The countries that are likely to be most impacted by this regulation are major producers of these goods and have a history of deforestation, such as Brazil and Indonesia.
The Reasons Behind The Palm Oil Banning
Oil palm plantations have led to negative environmental impacts, including deforestation and biodiversity loss, as evidenced by studies conducted in Kalimantan and Sumatra.
Researchers found that a significant portion of land converted to oil palm plantations was previously forested. As a result, carbon emissions from land conversion were estimated to be at an astronomical rate.
The new law serves as an important reminder to other countries that the EU is serious about taking action to combat deforestation and promote sustainable practices.
These countries must guarantee that their production techniques adhere to the sustainability criteria mandated by the EU to maintain access to the EU market.
The Impact of The Ban on Indonesia
Research shows that the ban would have a minimal impact on the Indonesian economy, resulting in a 0.00274% decline in real national GDP.
Within the sector, there would be a loss of 4.86% of unskilled jobs and 4.82% of skilled jobs, and land use by oil palm would decline by 2.33%.
The ban would reduce Indonesian economic growth but have environmental benefits in reducing CO2 emissions.
Should Indonesia Fear Losing Europe’s Palm Oil Market?
The Indonesian Palm Oil Association (Gapki) stated that Indonesia, as the world’s largest producer, should be reassured about losing the EU market since other growing markets are available.
Joko Supriyono, Gapki’s chairman, said this industry is vital for food production and bioenergy.
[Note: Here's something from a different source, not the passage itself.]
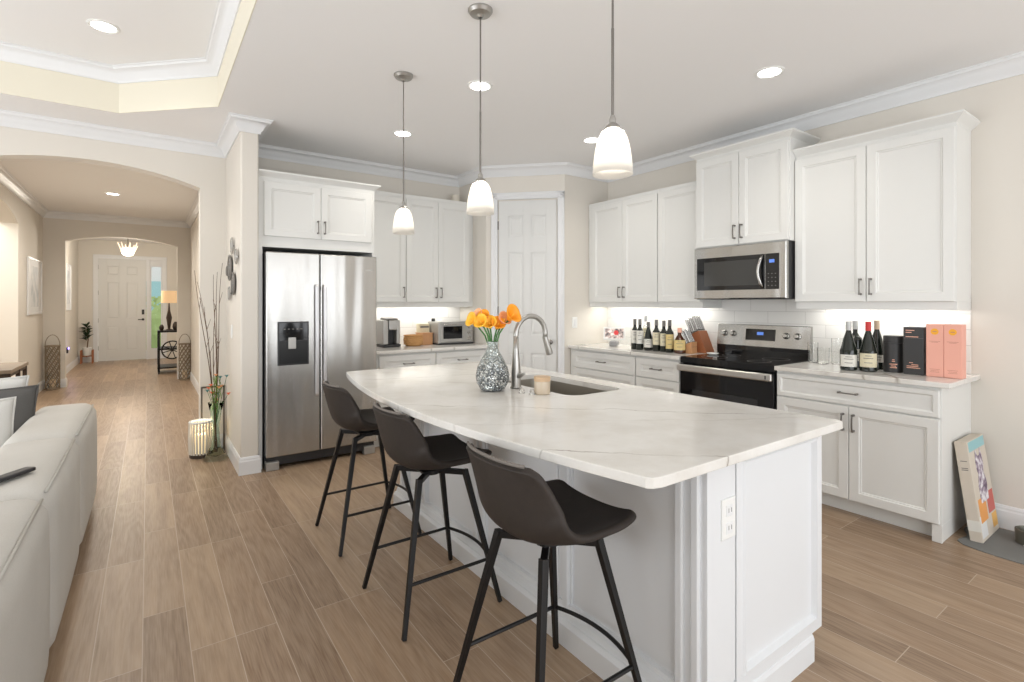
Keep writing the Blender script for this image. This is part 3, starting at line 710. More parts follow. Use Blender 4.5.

Therefore, Indonesia’s priority should be to compete globally to promote it regardless of the market.
Although Indonesia’s exports to the EU decreased by 14% in the first 11 months of 2022, exports to the US increased by 15% over the same period.
The US is now the third-largest importer of Indonesian palm oil, mainly due to the trans fats issue and the increased use of biodiesel in several US states.
Another potential market for Indonesia is Pakistan, and there is an opportunity to set up a hub there to reach the Central Asian market.
Most Indonesian Palm Oil Companies Can Meet EU Criteria
According to the ambassador, most Indonesian palm oil companies can meet the EU criteria through the country’s certification program, the Indonesian Sustainable Palm Oil (ISPO).
Many palm oil companies in Indonesia have adopted the ISPO, which serves as a way to ensure sustainable production practices.
The ambassador emphasized recognizing and promoting the ISPO to meet global sustainability standards.
By doing so, Indonesian companies can maintain access to EU markets, improve their global reputation, and gain access to other sustainable markets.